Pick out each line of the records that includes the string "script", and copy it.

Supplied data –
□ □ □
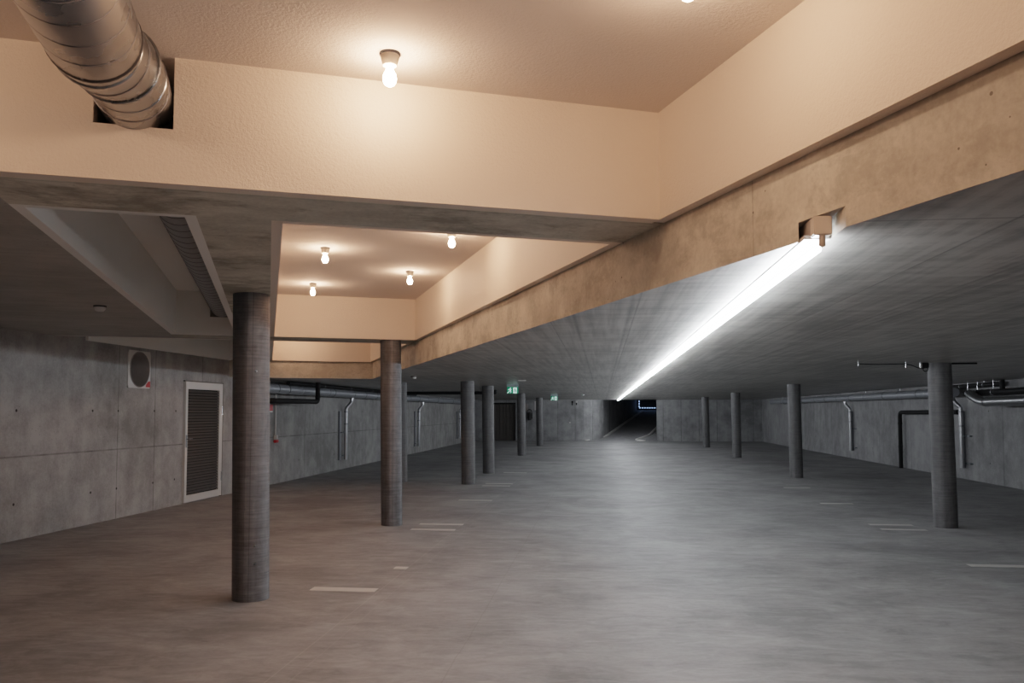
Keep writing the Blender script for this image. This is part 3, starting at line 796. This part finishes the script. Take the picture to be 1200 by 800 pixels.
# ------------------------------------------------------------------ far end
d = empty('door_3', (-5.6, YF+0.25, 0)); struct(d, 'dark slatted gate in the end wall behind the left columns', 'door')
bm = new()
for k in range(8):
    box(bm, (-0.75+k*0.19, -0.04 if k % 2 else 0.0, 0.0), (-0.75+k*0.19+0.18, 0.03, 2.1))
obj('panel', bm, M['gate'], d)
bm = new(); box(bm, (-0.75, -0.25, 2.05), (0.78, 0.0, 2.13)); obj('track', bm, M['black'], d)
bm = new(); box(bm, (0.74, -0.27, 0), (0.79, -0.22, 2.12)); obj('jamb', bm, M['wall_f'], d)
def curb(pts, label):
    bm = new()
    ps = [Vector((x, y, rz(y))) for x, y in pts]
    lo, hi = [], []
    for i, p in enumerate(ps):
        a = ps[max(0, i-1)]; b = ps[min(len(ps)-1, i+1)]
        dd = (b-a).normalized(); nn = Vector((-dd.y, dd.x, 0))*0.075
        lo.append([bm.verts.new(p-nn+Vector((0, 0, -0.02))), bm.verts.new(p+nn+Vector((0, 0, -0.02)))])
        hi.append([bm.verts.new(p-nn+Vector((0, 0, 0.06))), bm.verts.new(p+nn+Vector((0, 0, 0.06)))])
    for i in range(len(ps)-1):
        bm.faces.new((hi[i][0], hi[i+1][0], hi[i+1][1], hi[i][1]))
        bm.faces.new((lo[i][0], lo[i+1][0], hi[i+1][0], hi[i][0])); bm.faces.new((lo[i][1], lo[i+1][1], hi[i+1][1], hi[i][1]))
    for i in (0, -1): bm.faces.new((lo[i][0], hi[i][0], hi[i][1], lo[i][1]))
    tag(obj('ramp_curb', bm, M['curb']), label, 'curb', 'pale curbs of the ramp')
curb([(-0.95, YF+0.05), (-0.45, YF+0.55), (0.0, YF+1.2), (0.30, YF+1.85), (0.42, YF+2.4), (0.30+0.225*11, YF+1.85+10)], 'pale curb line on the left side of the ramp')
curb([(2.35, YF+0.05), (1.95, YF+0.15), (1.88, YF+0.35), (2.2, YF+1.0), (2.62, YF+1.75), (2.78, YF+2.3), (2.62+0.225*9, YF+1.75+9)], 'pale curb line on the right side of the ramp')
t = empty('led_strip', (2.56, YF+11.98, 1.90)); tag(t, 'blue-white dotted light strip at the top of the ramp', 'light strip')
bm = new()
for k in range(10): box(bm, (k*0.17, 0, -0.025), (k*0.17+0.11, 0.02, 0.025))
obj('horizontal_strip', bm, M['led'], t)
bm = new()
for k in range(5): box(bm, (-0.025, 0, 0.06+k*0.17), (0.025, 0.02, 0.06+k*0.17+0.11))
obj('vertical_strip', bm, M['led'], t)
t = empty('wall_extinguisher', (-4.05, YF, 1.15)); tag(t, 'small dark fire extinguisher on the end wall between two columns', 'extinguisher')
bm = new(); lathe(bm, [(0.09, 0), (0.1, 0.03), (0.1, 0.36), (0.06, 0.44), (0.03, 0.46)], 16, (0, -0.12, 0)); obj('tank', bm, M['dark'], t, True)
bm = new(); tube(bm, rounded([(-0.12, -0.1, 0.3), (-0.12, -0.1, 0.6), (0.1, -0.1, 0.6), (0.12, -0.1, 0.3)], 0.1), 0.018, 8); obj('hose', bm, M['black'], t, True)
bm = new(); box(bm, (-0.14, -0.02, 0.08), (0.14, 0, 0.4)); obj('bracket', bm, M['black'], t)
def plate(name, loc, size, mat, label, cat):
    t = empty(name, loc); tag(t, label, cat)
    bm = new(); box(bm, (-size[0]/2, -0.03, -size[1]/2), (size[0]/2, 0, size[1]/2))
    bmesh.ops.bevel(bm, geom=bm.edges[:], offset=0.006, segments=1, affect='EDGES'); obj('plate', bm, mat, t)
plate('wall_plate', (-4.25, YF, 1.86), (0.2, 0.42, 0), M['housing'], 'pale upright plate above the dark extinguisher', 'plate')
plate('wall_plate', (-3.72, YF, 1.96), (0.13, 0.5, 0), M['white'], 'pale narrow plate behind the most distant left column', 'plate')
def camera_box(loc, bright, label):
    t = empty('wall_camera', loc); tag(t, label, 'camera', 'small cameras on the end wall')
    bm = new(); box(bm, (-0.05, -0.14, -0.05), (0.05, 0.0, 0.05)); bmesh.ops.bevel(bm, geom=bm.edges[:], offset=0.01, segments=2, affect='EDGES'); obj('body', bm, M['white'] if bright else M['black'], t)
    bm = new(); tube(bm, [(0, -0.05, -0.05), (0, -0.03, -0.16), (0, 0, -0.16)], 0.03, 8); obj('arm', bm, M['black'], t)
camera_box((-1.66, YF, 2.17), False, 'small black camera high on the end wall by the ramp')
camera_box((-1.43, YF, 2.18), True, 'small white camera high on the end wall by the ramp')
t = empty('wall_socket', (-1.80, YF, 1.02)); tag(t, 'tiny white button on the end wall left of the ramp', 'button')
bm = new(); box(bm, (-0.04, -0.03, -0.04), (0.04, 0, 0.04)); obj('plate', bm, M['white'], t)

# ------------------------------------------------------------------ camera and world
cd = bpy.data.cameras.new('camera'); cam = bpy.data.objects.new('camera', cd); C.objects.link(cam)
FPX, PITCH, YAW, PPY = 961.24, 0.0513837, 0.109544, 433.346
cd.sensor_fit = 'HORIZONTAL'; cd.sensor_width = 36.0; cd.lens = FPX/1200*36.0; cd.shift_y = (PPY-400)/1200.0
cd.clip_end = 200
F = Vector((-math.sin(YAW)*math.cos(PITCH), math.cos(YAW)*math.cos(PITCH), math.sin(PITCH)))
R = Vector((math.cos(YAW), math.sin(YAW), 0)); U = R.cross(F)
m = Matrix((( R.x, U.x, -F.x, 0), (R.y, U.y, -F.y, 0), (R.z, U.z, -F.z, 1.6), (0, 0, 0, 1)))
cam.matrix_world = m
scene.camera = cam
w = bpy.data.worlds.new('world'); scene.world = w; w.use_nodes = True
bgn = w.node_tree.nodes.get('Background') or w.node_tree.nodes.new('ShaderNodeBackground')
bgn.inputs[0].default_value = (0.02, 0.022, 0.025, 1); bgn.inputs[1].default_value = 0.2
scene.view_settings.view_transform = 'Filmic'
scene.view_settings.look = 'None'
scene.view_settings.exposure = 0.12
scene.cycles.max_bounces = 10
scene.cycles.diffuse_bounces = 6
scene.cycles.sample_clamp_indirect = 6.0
□ □ □
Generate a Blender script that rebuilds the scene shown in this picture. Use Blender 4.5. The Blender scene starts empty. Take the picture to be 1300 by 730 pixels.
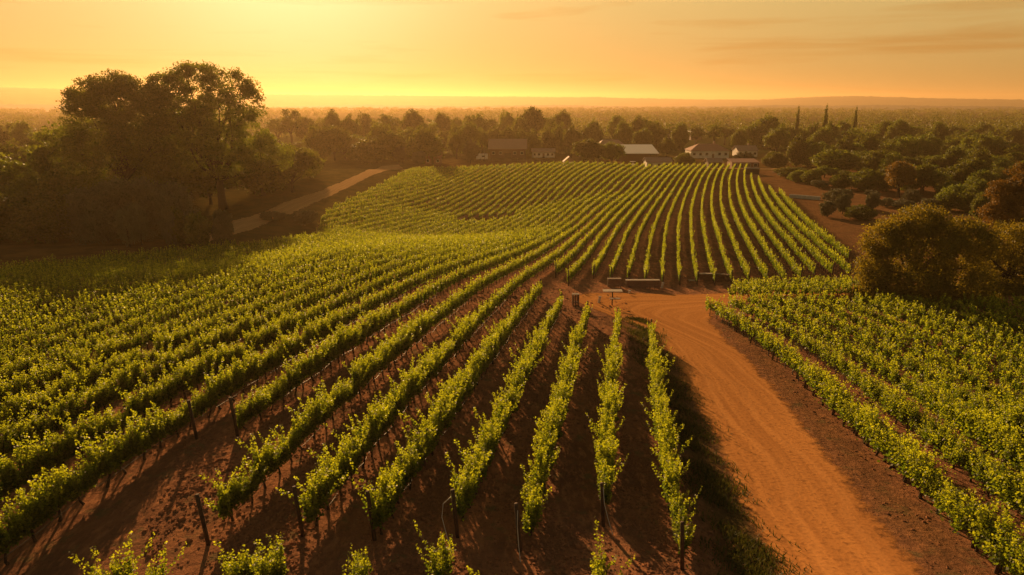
□ □ □
Solution for this problem –
Keep writing the Blender script for this image. This is part 3, starting at line 796. This part finishes the script. Take the picture to be 1200 by 800 pixels.
Generate a Blender script that rebuilds the scene shown in this picture. Use Blender 4.5. The Blender scene starts empty. Take the picture to be 1300 by 730 pixels.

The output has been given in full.